Non ci sarebbe, secondo Monti, carenza di programmazione pubblica ma scarsa attenzione ai mercati e con questo risulta chiaro perché con questo Governo semplicemente la ripresa non ci sarà. Basta pensare che questo Governo sta affossando il settore delle energie rinnovabili, unico ad essersi sviluppatoo in questi anni di crisi. Per di più il terreno della ripresa è esattamente quello che potrebbe saldare un fronte europeo, molto più degli spread e del risanamento. La Francia, ad esempio, è certamente interessata alla ripresa economica, molto meno a mettersi nei pasticci sullo spread. Martine Aubry, segretaria del Psf, ha sottolineato l’esigenza di costruire un’Europa che metta la primo posto l’economia e non la finanza, la società e non solo i problemi di bilancio e fiscali. Una linea ben diversa da quella di Angela Merkel.
La domanda prevedibile, come al solito, è: dove prendiamo le risorse ? La risposta è: dove sono. Ad esempio chiudendo l’accordo con la Svizzera, come ha già fatto la Germania, sui capitali già esportati che darebbe certamente molto di più dello scudo fiscale di Tremonti. Basta copiare l’accordo tedesco. Sarebbe un passo avanti e metterebbe a disposizione risorse importanti. Aumento ulteriore dell’aliquota dello scudo fiscale, Patrimoniale, Tassazione delle rendite finanziarie come gli altri redditi, Tassa sulle transazioni finanziarie internazionali, sono altri esempi possibili.

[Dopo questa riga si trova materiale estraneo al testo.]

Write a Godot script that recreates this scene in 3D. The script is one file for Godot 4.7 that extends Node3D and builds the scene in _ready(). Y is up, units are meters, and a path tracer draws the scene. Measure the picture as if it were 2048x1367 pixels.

Al Ministro Grilli vorrei chiedere: perché l’Italia continua a non chiedere ai capitali scudati l’Iva evasa come ci ha intimato da tempo l’Unione Europea ? Tanto più che il tempo passa e la prescrizione avanza a passi da gigante. Anche queste sono risorse ingenti, utilissime in queste circostanze, che l’Italia rischia di gettare dalla finestra.